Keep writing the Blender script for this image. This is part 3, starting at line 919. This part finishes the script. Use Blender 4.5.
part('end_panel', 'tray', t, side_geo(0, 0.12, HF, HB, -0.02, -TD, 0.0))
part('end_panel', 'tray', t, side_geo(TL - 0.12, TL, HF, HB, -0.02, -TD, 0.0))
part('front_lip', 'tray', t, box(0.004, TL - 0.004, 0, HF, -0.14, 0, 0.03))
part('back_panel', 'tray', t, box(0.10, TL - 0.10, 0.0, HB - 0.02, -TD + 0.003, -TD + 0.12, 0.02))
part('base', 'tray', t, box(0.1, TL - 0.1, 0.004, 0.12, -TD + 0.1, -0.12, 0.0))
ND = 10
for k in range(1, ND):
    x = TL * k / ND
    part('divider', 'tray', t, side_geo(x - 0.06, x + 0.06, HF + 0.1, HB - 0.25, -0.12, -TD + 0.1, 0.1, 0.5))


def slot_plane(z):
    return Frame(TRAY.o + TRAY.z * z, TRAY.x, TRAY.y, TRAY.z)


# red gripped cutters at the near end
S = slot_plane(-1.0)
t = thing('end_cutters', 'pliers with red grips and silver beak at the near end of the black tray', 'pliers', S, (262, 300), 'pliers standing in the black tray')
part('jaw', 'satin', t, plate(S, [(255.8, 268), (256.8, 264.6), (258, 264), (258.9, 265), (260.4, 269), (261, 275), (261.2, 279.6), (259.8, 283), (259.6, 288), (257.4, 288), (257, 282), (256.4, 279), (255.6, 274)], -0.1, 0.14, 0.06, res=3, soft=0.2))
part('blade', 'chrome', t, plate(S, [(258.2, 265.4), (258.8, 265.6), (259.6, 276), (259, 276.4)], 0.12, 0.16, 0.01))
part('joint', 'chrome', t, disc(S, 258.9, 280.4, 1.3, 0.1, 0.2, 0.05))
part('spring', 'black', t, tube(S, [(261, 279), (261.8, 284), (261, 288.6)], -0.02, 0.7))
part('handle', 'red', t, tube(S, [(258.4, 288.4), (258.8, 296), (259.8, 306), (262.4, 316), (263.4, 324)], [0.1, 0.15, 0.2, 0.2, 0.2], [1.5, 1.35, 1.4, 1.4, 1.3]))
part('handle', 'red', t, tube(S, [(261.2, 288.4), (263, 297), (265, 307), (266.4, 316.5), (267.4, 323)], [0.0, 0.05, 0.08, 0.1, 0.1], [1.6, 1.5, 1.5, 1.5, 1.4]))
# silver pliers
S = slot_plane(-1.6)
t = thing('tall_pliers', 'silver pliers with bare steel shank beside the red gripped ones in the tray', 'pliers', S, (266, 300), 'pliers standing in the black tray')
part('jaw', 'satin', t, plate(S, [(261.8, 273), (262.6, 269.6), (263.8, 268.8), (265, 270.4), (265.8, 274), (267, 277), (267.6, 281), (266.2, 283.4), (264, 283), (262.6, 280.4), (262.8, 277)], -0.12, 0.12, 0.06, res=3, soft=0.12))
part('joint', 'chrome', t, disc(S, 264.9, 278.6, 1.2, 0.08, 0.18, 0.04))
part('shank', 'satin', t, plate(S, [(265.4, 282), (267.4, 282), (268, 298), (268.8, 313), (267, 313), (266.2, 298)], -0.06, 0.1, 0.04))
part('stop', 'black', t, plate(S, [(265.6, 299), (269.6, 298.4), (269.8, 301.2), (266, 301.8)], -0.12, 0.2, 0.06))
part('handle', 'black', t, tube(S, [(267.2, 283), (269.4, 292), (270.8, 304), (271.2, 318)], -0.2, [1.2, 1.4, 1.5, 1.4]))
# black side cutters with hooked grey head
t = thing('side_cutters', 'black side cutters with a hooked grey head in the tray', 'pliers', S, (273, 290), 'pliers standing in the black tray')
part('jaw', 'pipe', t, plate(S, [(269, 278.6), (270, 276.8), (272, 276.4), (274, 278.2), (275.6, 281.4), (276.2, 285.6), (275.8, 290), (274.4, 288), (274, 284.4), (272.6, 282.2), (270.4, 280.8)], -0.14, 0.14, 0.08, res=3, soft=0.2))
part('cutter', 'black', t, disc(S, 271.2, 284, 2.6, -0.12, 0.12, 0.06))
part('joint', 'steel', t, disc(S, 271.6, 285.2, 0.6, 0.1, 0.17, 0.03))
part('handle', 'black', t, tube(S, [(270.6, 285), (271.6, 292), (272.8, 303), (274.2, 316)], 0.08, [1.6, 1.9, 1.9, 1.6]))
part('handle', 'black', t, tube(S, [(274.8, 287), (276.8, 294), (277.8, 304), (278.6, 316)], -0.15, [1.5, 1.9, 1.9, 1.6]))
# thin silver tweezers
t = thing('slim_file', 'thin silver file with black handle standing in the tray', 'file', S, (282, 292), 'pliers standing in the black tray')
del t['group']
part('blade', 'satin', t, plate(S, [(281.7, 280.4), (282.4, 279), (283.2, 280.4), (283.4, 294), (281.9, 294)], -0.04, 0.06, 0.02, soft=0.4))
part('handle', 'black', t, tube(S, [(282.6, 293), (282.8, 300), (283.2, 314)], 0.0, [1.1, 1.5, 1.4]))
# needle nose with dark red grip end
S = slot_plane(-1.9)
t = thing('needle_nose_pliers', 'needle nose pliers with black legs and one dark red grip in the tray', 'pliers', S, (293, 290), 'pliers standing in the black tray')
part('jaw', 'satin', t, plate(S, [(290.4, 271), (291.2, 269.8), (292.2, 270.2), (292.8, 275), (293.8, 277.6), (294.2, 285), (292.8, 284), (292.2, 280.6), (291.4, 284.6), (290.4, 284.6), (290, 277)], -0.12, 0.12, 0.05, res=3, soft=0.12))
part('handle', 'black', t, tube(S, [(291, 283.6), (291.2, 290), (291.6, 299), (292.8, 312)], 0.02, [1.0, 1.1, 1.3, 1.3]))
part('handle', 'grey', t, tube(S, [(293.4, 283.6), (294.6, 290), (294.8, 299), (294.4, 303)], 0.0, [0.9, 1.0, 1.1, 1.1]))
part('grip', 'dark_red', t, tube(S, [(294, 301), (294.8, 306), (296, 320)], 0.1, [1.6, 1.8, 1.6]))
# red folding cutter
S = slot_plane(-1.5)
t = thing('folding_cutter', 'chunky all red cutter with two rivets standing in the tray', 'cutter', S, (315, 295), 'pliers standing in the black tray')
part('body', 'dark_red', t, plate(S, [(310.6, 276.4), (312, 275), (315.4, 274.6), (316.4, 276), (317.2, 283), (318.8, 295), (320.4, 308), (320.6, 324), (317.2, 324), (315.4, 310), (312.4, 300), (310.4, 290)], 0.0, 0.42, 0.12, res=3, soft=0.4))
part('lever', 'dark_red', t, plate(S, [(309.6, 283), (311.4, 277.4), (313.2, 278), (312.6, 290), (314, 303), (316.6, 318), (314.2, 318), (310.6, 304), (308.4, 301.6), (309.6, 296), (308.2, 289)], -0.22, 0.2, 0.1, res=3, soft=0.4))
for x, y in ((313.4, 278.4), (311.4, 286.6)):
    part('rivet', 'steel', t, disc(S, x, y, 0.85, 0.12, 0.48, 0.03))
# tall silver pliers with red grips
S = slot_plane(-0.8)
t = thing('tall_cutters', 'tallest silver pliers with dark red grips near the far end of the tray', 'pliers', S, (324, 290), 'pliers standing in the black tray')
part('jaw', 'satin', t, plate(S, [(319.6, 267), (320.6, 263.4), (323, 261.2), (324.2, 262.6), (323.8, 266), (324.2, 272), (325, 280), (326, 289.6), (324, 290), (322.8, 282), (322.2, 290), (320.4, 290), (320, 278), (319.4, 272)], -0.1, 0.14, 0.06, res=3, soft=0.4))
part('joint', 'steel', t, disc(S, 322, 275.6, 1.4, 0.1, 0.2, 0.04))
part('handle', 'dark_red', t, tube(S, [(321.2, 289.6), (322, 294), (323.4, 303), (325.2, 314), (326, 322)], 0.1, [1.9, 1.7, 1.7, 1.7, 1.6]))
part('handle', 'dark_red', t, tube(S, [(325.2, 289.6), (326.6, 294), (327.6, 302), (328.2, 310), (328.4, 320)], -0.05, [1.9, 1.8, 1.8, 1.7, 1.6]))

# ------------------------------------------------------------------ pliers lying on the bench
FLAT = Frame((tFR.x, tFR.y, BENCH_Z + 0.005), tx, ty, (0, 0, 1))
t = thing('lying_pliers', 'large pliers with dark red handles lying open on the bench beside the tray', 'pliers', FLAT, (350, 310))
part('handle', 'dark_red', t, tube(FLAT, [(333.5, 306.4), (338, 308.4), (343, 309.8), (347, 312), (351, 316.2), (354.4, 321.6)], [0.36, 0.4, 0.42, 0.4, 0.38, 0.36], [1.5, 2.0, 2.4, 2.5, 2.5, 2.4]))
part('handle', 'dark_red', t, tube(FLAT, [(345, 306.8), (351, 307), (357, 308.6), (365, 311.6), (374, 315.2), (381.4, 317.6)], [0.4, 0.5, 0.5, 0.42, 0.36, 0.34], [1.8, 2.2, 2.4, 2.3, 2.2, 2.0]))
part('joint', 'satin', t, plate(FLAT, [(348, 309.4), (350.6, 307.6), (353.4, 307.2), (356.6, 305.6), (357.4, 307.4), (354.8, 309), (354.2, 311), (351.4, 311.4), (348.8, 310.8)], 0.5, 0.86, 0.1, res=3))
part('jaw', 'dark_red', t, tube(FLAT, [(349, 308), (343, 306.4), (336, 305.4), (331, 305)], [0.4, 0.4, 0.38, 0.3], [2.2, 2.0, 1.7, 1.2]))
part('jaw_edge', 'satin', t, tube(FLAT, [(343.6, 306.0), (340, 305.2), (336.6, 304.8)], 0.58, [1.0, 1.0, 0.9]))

Goal = Give the lines again, exactly as they stand, from the beginning of the data through the line with "return Frame(TRAY.o +".

Response to this exercise =
Keep writing the Blender script for this image. This is part 3, starting at line 919. This part finishes the script. Use Blender 4.5.
part('end_panel', 'tray', t, side_geo(0, 0.12, HF, HB, -0.02, -TD, 0.0))
part('end_panel', 'tray', t, side_geo(TL - 0.12, TL, HF, HB, -0.02, -TD, 0.0))
part('front_lip', 'tray', t, box(0.004, TL - 0.004, 0, HF, -0.14, 0, 0.03))
part('back_panel', 'tray', t, box(0.10, TL - 0.10, 0.0, HB - 0.02, -TD + 0.003, -TD + 0.12, 0.02))
part('base', 'tray', t, box(0.1, TL - 0.1, 0.004, 0.12, -TD + 0.1, -0.12, 0.0))
ND = 10
for k in range(1, ND):
    x = TL * k / ND
    part('divider', 'tray', t, side_geo(x - 0.06, x + 0.06, HF + 0.1, HB - 0.25, -0.12, -TD + 0.1, 0.1, 0.5))


def slot_plane(z):
    return Frame(TRAY.o + TRAY.z * z, TRAY.x, TRAY.y, TRAY.z)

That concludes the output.